Kemal Ağabeyin dediği bu “unsur” yeryüzüne, insanı sömürmek amacıyla çıkıyor. Önce ailesini sömürüyor. Ardından komşunu, mahallesini, yaşadığı kenti. İyiden iyiye semirip kuvvetlenince ülkesinin damarlarını emiyor, sonra da dünyaya yöneliyor.
“Osmanlı bunlarla alışverişe giriyor. Ama anamalcıyı kesmiyor alışveriş. ‘Bizi anlayacak, bizimle çalışacak adamlar yetiştireceksiniz.’ diye dayatıyor ki haklıdır. Asıl yapılması gereken odur. Bizim Müslüman milletin anamalcı unsur yaratamamasının nedeni inancımızın ve toplumumuzdaki temel koşulların o insanı yetiştirmeye elverişli olmamasıdır.”
Ne demektir batılılaşmak? Batı sömürüsünü fırsat bulduğun her yerde uygulamaktır elbet. Eğer sömürmek gibi bir niyetiniz ve amacınız olmamışsa ki Osmanlı’da olmamıştır, batılılaşmayı neyin sırtına bindireceksiniz? Temeli ne olacak? Boyun bağı mı?
Gaddarlığa soyunmak için batı anlamında sömürüyü mümkün ve yararlı saymak gerek. Bakınız III. Selim döneminde ne batılılaşmak ne de eskiye sarılmak kurtarıcı olabiliyordu. İlerici dediklerimizin istekleri batılılaşmayı gerektiren öğeleri oluşturdu. Gerici dediklerimizse alan değil veren devleti desteklemiş, batıyla ahbaplığa evet derken batılılaşmaya karşı çıktığından kellesinden olmuştur.

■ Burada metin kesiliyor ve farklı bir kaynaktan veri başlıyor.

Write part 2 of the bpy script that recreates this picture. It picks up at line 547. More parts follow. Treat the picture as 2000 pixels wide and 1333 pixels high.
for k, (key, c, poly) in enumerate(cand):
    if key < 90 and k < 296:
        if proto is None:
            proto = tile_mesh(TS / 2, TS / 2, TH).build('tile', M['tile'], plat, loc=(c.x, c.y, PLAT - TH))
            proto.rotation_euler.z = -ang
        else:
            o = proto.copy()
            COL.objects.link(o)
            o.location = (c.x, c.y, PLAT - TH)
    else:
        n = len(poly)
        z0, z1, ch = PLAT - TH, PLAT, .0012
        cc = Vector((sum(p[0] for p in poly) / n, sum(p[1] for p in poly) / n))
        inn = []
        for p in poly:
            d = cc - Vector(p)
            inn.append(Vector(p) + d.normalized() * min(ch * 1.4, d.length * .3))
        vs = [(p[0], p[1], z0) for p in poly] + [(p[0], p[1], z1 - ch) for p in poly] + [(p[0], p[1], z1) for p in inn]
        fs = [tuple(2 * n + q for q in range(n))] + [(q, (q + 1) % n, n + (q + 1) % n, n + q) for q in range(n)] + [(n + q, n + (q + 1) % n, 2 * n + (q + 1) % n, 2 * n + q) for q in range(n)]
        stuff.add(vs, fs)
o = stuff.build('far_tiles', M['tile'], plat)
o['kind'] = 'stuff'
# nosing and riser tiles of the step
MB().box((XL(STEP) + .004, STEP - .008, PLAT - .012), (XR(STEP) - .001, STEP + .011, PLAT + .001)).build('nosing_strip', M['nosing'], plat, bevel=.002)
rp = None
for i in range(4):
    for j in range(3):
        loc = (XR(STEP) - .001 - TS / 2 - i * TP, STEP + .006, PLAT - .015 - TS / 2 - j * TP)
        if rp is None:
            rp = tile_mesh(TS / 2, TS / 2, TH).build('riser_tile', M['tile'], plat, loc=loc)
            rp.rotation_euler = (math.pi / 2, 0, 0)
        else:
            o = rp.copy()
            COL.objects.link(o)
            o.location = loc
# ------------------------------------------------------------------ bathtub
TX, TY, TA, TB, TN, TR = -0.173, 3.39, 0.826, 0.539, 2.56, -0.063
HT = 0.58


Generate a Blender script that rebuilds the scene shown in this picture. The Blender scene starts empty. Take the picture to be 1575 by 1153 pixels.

“Osmanlı öyle bir yere gidiyordu ki, eskiyi korumak imkansız. Batı da bir seçenek, bir kurtuluş sunmuyor. Ne de eski Osmanlı’yı sürdürmek, eski kurumları yeniden düzenleyerek o günkü dünyanın hakkından gelmek mümkün. Eğer Abdülhamid tahttan indirilmeseydi, Çar alaşağı edildiğinde, Rusya iç savaşa düştüğünde, diğer batılı güçler gözlerini bizden alıp Moskova’ya çevirdiklerinde o satranç ustası iş başında olsaydı, yedi yıl kazanacaktık. Bu sürede bizim batıcılar belki dört elle yapıştıkları unsurun onları ölüme götüreceğini fark ederlerdi. Etmeseler bile Abdülhamid onlara gerçeği anlatırdı bir bir. En azından bizi cihan harbine sokmazdı, ne yapıp edip.”
Herhangi bir şeyi aynen alıp sırtına geçirmek, ruhuna işlemek ölümdür. ‘Bana benzeyeceksin ki dipten doruğa mabadı kurtarasın’, yalanı nice milletin sonu olmuştur. Batıcılıkla Turancılık el ele Osmanlıyı öldürmüştür. Sosyalizmi de bizim bünyemiz elinin tersiyle iter. Tabi bütün bunları harfi harfine alıyorsanız; herhangi bir biçimde bünyenize uydurmuyorsanız.
“Esir Şehrin İnsanları mütareke yıllarını anlatır. Başına şunu yazmıştım: ‘Teslim olmak başka şey, esir düşmek başka. Seni sevmek başka şey hürriyet uğruna dövüşmek başka. “Biz milletçe hiç bir zaman teslim olmadık, pes etmedik. Esir düştük, arkamızdan hançerlendik. Biz mutfak bıçakları, kasap satırları, çakar almazlarla hürriyetimiz, inancımız, insanlığımız için savaştık. Onun için biz YÜCE BİR MİLLETİZ arkadaş; bunu sakın unutma!”